Den 30 November, 2022

Sektion - 2

TSU, 212 - 16.30-16.45

Mutlu Er
(Hacettepe Universität Ankara, Türkei)

Orhan Pamuks Roman „Schnee“: Einblick zum politischen
und gesellschaftlichen Umbruch der 90er Jahre in der Türkei

Handlungsort des 2002 erschienen Romans ist die kleine Provinzstadt Kars, die als „Tor“ zum Kaukasus gesehen wird und diverse Kulturen und Religionen beherbergt. Der Protagonist Ka, der aus dem deutschen Exil in die Türkei kommt, wird damit beauftragt, über die Selbstmorde der Frauen in Kars vor Ort zu berichten.
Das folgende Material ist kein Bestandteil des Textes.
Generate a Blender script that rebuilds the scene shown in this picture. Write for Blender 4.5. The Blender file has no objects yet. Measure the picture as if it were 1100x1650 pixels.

Was sich anfänglich als ein Liebesroman kennzeichnet, da Ka seine Ex-Geliebte für einen Neuanfang in Frankfurt überzeugen möchte, übergeht dieser durch Andeutungen auf Konfliktlagen auf eine politische Ebene, die von Melancholie begleitet wird. Nach großen Umwälzungen, verursacht durch den Osmanisch-Russischen Krieg (1877-78), Oblast Kars (1878-1919) und den Militärputschs (1960, 1971 und 1980) bearbeitet Pamuk interne Spannungen in Kars. Begleitet von Themen wie Säkularismus, Religiosität, Nationalismus etc. steht Kars als Mikrokosmos und reflektiert den politischen Umbruch, der sich bis in die Gegenwart durchgezogen hat. Nicht zuletzt ist Pamuks Stellungnahme zur West-Kritik relevant.